Интеллектуально и эмоционально близкий Анатолю Франсу, нередко превращающийся в рупор его сатирических суждений, парадоксальных сентенций и т. п., Сильвестр Бонар, вопреки довольно стойкому у критиков и читателей обыкновению, не может, однако, рассматриваться как самоизображение писателя, его «второе Я». Воспоминания современников рисуют тридцатисемилетнего Анатоля Франса как человека, очень мало похожего всем своим житейским обликом и манерами на созданного им Сильвестра Бонара. Так, Марсель Пруст, впервые встретившись с Франсом, был совершенно разочарован несоответствием между созданным им по книгам Франса обликом писателя, «убеленного сединами», и представшим пред Прустом «некрасивым человеком с улиткообразным носом и черной бородкой», «говорившим в нос, напыщенно и монотонно». Во внутреннем облике Франса, разумеется, больше близости к Сильвестру Бонару. И все-таки Франс — не Сильвестр Бонар.
Герой Франса свою коллизию с социальной действительностью разрешает путем ухода к самым корням бытия; свой неиссякаемый оптимизм он сохраняет в кругу любимых молодых существ, воплощающих для него всю победоносную прелесть жизни, в общении с природой. Однако и после ухода Сильвестра Бонара к любимым юным друзьям, к цветам и пчелам, грязь и преступления буржуазного мира продолжают существовать. Не следует преувеличивать значение так называемых «счастливых концов», — далеко не всегда они даются автором как решение основной темы и нередко служат лишь завершением фабулы, почти никогда не вмещающей в себя содержания книги. Сильвестр Бонар ушел на покой. Анатоль Франс на покой уйти не мог. Первый роман был только началом его гигантской разоблачительной работы, беспрестанного вышучивания противоречий капиталистического строя, в таком изобилии обнаруживаемых социальной практикой французского империализма.
После выхода в свет «Преступления Сильвестра Бонара» Франс занял видное место в литературной жизни своей страны.
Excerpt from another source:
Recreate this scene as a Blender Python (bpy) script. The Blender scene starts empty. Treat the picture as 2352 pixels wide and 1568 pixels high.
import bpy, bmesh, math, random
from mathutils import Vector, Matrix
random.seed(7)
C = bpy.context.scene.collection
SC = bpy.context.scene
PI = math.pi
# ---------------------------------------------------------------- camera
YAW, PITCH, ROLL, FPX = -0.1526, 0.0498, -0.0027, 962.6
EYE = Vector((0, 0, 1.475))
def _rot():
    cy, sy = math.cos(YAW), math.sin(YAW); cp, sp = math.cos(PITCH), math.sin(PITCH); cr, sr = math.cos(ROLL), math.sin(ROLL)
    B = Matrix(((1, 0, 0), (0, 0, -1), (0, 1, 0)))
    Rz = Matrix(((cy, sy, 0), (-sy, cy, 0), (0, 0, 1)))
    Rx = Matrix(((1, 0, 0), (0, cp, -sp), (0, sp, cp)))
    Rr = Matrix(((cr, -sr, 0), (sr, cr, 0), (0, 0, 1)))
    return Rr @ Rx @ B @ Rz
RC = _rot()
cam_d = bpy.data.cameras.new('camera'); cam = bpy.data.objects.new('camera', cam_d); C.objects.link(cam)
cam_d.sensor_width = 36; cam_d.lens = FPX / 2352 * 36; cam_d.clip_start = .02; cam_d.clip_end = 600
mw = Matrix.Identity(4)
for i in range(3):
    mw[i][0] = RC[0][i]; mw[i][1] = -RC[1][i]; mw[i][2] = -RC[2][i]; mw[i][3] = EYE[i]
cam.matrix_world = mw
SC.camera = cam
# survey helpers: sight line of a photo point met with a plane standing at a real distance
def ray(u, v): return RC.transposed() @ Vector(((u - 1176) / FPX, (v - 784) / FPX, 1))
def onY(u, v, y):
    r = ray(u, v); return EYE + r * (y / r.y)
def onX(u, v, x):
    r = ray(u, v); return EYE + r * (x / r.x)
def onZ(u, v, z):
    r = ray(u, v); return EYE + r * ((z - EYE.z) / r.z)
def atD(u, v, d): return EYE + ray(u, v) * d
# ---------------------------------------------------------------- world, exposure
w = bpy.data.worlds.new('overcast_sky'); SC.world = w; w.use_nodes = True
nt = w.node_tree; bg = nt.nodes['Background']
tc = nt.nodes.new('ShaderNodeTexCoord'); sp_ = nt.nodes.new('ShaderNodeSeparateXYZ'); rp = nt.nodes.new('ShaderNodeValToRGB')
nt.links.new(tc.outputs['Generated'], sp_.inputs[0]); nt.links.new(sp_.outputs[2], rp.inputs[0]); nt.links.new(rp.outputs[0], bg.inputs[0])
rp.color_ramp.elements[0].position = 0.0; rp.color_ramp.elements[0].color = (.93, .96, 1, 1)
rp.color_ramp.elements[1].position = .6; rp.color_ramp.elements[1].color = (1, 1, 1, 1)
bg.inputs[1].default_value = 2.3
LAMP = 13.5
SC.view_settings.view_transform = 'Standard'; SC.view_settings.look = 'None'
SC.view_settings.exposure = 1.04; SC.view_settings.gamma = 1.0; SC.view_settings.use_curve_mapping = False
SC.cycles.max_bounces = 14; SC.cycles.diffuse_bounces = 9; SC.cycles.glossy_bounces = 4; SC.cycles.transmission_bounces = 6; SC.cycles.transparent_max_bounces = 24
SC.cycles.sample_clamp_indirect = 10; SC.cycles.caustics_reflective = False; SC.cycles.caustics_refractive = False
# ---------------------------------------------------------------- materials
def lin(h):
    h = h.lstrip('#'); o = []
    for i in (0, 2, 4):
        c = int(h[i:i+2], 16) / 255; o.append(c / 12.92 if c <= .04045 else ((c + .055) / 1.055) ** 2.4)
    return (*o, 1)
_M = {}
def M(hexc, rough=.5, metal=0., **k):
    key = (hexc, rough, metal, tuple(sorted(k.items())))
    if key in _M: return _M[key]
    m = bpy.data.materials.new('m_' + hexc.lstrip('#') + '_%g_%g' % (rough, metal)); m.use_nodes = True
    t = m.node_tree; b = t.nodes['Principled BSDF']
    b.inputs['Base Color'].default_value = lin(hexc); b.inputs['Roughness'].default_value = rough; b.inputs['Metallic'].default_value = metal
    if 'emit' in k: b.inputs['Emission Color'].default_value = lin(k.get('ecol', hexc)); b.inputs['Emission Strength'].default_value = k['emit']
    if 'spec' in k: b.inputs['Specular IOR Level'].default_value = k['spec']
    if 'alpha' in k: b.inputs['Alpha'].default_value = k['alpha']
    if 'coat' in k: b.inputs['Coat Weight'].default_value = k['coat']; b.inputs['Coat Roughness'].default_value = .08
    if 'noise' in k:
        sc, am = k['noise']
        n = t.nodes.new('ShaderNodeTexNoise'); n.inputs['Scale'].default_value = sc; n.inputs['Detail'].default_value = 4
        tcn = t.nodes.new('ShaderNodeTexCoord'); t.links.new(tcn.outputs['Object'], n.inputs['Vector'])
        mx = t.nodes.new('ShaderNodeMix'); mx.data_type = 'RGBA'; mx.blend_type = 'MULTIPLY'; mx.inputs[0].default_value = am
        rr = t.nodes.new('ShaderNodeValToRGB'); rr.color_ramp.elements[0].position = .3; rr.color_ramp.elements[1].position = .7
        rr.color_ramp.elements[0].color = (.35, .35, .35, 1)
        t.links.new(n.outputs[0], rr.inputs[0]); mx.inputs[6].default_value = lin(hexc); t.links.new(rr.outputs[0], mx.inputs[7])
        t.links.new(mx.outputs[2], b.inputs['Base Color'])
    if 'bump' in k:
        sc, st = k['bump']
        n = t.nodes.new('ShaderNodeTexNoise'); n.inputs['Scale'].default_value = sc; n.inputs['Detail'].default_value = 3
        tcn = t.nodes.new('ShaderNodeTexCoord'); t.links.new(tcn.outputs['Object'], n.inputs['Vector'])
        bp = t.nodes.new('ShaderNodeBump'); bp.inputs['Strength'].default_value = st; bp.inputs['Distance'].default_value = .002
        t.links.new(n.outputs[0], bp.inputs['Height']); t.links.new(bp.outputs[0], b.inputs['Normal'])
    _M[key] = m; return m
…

А эта жизнь была в последней четверти XIX века чрезвычайно сложной. В творчестве Мопассана, Золя, Доде продолжались традиции французского реализма XIX века, но в сильной степени давал себя знать и натурализм. Импрессионистическое искусство, широко распространившееся во французской живописи, проявлялось и в литературе, особенно заметно — в творчество Гюисманса (роман «Наоборот»). На смену парнасцам пришли символисты, во главе со Стефаном Малларме и Полем Верленом, — а наряду с этим продолжало жить и развиваться боевое искусство поэтов и прозаиков Парижской коммуны — Эжена Потье, Луизы Мишель, Ж.-В. Клемана, Ж. Валлеса.
Франс не примкнул ни к импрессионистам или символистам, ни к натуралистам. Искусство Коммуны было ему чуждо. Своеобразно сочетая традиции реализма XIX века с литературными традициями просветителей, он в сущности долго оставался одиночкой в многосложной и разнообразной литературе своего времени. Правда, из писателей-современников немалое влияние оказал на него Эрнест Ренан своей философией относительности и скептицизмом, облеченными в столь изысканную литературную форму. Но при всем своем восхищении Ренаном Анатоль Франс далеко не во всем был его единомышленником. Автору «Сильвестра Бонара» всегда оставалась чужда и ренановская мысль о решающей исторической роли «избранной личности» и стремление Ренана утвердить новый католицизм на эстетической основе. Да и эстетизм носил у Франса иной характер, чем у Ренана, — достаточно вспомнить, как часто пользовался Франс именно эстетической аргументацией в своей критике буржуазной современности — в частности, и в своей борьбе с католической реакцией.
Следующее крупное произведение Франса — роман «Таис» (1890), отделенный от «Преступления Сильвестра Бонара» почти что десятилетием. В этой книге Франс показал себя блестящим мастером исторической детали, воспроизведя с поразительной пластичностью Александрию начала нашей эры. Умело и поэтически убедительно воссоздал он столкновение языческого и христианского мира, причем осуществил он это в конкретных, реалистических образах. Читая эту книгу, мы как бы воочию видим и мрачное жилье аскета-отшельника, и роскошный дом язычницы-актрисы, наполненный предметами искусства, мы видим театральные представления, присутствуем на философских спорах и как бы сами ощущаем терпкую грусть спорщиков, уже утративших целостность античного мировоззрения классической поры, уже утративших, казалось бы, и самую способность спокойно наслаждаться благами жизни и красотами искусства. Из главы в главу движутся перед нами люди этих далеких времен, исторические образы, то тщательно выписанные, то обрисованные всего несколькими взмахами пера, но не похожие ни на переодетых современников автора, ни на музейные экспонаты. Они, пожалуй, даже более ярки, чем образы франсовских героев в произведениях из современной жизни. Особенно это относится к образу Таис.